● What is required: The listing below is to be output in its exact form.

● Dataset content:
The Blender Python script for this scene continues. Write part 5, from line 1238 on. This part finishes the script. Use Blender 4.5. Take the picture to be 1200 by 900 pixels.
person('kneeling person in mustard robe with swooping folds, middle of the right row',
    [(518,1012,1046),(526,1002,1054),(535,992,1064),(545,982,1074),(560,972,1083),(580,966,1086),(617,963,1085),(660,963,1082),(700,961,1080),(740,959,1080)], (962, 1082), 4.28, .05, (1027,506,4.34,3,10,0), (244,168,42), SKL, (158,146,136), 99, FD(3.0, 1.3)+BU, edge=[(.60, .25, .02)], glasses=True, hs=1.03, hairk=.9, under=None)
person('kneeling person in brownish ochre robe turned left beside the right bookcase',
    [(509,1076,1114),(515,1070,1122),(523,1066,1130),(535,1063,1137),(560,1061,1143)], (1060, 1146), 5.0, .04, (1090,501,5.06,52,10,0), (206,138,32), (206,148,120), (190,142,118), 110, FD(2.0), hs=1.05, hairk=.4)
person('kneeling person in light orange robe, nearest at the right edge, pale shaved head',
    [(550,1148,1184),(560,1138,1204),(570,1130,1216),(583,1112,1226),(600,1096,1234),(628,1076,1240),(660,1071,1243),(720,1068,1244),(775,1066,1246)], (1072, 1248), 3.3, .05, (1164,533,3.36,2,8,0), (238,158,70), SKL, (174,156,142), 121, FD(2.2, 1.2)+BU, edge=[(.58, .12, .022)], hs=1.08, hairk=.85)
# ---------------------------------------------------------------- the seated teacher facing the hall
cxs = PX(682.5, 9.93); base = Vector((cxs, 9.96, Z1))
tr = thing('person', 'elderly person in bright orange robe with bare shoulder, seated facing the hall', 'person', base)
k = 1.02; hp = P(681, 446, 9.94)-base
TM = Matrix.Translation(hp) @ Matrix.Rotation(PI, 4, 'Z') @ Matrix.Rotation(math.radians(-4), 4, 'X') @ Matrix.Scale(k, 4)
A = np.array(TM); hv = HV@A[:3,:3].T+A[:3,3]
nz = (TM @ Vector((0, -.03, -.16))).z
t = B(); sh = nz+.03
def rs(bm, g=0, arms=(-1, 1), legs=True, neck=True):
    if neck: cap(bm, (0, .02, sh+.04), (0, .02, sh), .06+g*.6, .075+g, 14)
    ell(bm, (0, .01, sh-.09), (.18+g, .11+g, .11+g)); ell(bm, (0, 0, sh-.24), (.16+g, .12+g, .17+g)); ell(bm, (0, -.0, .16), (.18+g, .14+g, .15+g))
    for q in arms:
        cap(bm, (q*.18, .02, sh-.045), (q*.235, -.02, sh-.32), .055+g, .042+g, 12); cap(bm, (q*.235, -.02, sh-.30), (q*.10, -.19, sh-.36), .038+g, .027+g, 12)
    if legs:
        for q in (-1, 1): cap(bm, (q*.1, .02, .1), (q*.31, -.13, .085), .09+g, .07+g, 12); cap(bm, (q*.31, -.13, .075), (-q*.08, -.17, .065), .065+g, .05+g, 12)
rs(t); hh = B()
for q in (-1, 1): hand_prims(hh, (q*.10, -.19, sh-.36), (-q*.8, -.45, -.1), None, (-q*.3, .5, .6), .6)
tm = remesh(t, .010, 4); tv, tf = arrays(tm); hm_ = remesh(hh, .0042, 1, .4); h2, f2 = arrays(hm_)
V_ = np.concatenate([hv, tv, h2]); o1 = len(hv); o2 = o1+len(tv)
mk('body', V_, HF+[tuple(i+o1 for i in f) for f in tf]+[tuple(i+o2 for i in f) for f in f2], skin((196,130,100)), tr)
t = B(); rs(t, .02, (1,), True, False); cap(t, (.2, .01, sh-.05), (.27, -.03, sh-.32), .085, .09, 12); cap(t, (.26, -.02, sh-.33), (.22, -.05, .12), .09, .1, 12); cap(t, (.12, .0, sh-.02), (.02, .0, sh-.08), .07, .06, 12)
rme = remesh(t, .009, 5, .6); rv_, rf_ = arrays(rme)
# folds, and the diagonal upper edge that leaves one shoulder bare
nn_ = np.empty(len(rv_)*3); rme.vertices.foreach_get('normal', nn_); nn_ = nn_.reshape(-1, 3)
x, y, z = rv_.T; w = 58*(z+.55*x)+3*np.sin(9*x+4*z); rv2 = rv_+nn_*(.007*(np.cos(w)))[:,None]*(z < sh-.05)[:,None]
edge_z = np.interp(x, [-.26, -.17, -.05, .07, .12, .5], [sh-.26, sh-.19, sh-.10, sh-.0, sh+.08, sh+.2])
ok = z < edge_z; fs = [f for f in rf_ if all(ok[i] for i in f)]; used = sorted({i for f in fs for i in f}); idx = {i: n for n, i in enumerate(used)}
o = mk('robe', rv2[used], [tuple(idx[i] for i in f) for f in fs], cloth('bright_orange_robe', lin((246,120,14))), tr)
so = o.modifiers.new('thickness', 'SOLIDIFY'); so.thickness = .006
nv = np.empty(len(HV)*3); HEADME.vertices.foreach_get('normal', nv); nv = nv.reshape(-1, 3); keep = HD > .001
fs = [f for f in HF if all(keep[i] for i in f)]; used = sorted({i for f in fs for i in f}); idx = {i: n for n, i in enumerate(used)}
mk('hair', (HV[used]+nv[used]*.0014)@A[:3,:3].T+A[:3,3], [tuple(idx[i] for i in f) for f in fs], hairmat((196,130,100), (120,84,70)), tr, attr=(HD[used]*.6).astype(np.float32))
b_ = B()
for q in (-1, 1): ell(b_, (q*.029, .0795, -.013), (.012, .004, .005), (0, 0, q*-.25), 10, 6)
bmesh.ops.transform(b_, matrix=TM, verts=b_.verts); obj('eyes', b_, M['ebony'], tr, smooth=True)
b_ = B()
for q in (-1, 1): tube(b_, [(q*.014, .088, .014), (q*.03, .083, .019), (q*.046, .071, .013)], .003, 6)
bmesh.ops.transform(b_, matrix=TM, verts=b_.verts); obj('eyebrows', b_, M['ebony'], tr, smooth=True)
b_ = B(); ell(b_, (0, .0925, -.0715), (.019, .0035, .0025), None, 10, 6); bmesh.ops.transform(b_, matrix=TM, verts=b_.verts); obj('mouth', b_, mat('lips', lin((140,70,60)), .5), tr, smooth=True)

● Exercise solution:
The Blender Python script for this scene continues. Write part 5, from line 1238 on. This part finishes the script. Use Blender 4.5. Take the picture to be 1200 by 900 pixels.
person('kneeling person in mustard robe with swooping folds, middle of the right row',
    [(518,1012,1046),(526,1002,1054),(535,992,1064),(545,982,1074),(560,972,1083),(580,966,1086),(617,963,1085),(660,963,1082),(700,961,1080),(740,959,1080)], (962, 1082), 4.28, .05, (1027,506,4.34,3,10,0), (244,168,42), SKL, (158,146,136), 99, FD(3.0, 1.3)+BU, edge=[(.60, .25, .02)], glasses=True, hs=1.03, hairk=.9, under=None)
person('kneeling person in brownish ochre robe turned left beside the right bookcase',
    [(509,1076,1114),(515,1070,1122),(523,1066,1130),(535,1063,1137),(560,1061,1143)], (1060, 1146), 5.0, .04, (1090,501,5.06,52,10,0), (206,138,32), (206,148,120), (190,142,118), 110, FD(2.0), hs=1.05, hairk=.4)
person('kneeling person in light orange robe, nearest at the right edge, pale shaved head',
    [(550,1148,1184),(560,1138,1204),(570,1130,1216),(583,1112,1226),(600,1096,1234),(628,1076,1240),(660,1071,1243),(720,1068,1244),(775,1066,1246)], (1072, 1248), 3.3, .05, (1164,533,3.36,2,8,0), (238,158,70), SKL, (174,156,142), 121, FD(2.2, 1.2)+BU, edge=[(.58, .12, .022)], hs=1.08, hairk=.85)
# ---------------------------------------------------------------- the seated teacher facing the hall
cxs = PX(682.5, 9.93); base = Vector((cxs, 9.96, Z1))
tr = thing('person', 'elderly person in bright orange robe with bare shoulder, seated facing the hall', 'person', base)
k = 1.02; hp = P(681, 446, 9.94)-base
TM = Matrix.Translation(hp) @ Matrix.Rotation(PI, 4, 'Z') @ Matrix.Rotation(math.radians(-4), 4, 'X') @ Matrix.Scale(k, 4)
A = np.array(TM); hv = HV@A[:3,:3].T+A[:3,3]
nz = (TM @ Vector((0, -.03, -.16))).z
t = B(); sh = nz+.03
def rs(bm, g=0, arms=(-1, 1), legs=True, neck=True):
    if neck: cap(bm, (0, .02, sh+.04), (0, .02, sh), .06+g*.6, .075+g, 14)
    ell(bm, (0, .01, sh-.09), (.18+g, .11+g, .11+g)); ell(bm, (0, 0, sh-.24), (.16+g, .12+g, .17+g)); ell(bm, (0, -.0, .16), (.18+g, .14+g, .15+g))
    for q in arms:
        cap(bm, (q*.18, .02, sh-.045), (q*.235, -.02, sh-.32), .055+g, .042+g, 12); cap(bm, (q*.235, -.02, sh-.30), (q*.10, -.19, sh-.36), .038+g, .027+g, 12)
    if legs:
        for q in (-1, 1): cap(bm, (q*.1, .02, .1), (q*.31, -.13, .085), .09+g, .07+g, 12); cap(bm, (q*.31, -.13, .075), (-q*.08, -.17, .065), .065+g, .05+g, 12)
rs(t); hh = B()
for q in (-1, 1): hand_prims(hh, (q*.10, -.19, sh-.36), (-q*.8, -.45, -.1), None, (-q*.3, .5, .6), .6)
tm = remesh(t, .010, 4); tv, tf = arrays(tm); hm_ = remesh(hh, .0042, 1, .4); h2, f2 = arrays(hm_)
V_ = np.concatenate([hv, tv, h2]); o1 = len(hv); o2 = o1+len(tv)
mk('body', V_, HF+[tuple(i+o1 for i in f) for f in tf]+[tuple(i+o2 for i in f) for f in f2], skin((196,130,100)), tr)
t = B(); rs(t, .02, (1,), True, False); cap(t, (.2, .01, sh-.05), (.27, -.03, sh-.32), .085, .09, 12); cap(t, (.26, -.02, sh-.33), (.22, -.05, .12), .09, .1, 12); cap(t, (.12, .0, sh-.02), (.02, .0, sh-.08), .07, .06, 12)
rme = remesh(t, .009, 5, .6); rv_, rf_ = arrays(rme)
# folds, and the diagonal upper edge that leaves one shoulder bare
nn_ = np.empty(len(rv_)*3); rme.vertices.foreach_get('normal', nn_); nn_ = nn_.reshape(-1, 3)
x, y, z = rv_.T; w = 58*(z+.55*x)+3*np.sin(9*x+4*z); rv2 = rv_+nn_*(.007*(np.cos(w)))[:,None]*(z < sh-.05)[:,None]
edge_z = np.interp(x, [-.26, -.17, -.05, .07, .12, .5], [sh-.26, sh-.19, sh-.10, sh-.0, sh+.08, sh+.2])
ok = z < edge_z; fs = [f for f in rf_ if all(ok[i] for i in f)]; used = sorted({i for f in fs for i in f}); idx = {i: n for n, i in enumerate(used)}
o = mk('robe', rv2[used], [tuple(idx[i] for i in f) for f in fs], cloth('bright_orange_robe', lin((246,120,14))), tr)
so = o.modifiers.new('thickness', 'SOLIDIFY'); so.thickness = .006
nv = np.empty(len(HV)*3); HEADME.vertices.foreach_get('normal', nv); nv = nv.reshape(-1, 3); keep = HD > .001
fs = [f for f in HF if all(keep[i] for i in f)]; used = sorted({i for f in fs for i in f}); idx = {i: n for n, i in enumerate(used)}
mk('hair', (HV[used]+nv[used]*.0014)@A[:3,:3].T+A[:3,3], [tuple(idx[i] for i in f) for f in fs], hairmat((196,130,100), (120,84,70)), tr, attr=(HD[used]*.6).astype(np.float32))
b_ = B()
for q in (-1, 1): ell(b_, (q*.029, .0795, -.013), (.012, .004, .005), (0, 0, q*-.25), 10, 6)
bmesh.ops.transform(b_, matrix=TM, verts=b_.verts); obj('eyes', b_, M['ebony'], tr, smooth=True)
b_ = B()
for q in (-1, 1): tube(b_, [(q*.014, .088, .014), (q*.03, .083, .019), (q*.046, .071, .013)], .003, 6)
bmesh.ops.transform(b_, matrix=TM, verts=b_.verts); obj('eyebrows', b_, M['ebony'], tr, smooth=True)
b_ = B(); ell(b_, (0, .0925, -.0715), (.019, .0035, .0025), None, 10, 6); bmesh.ops.transform(b_, matrix=TM, verts=b_.verts); obj('mouth', b_, mat('lips', lin((140,70,60)), .5), tr, smooth=True)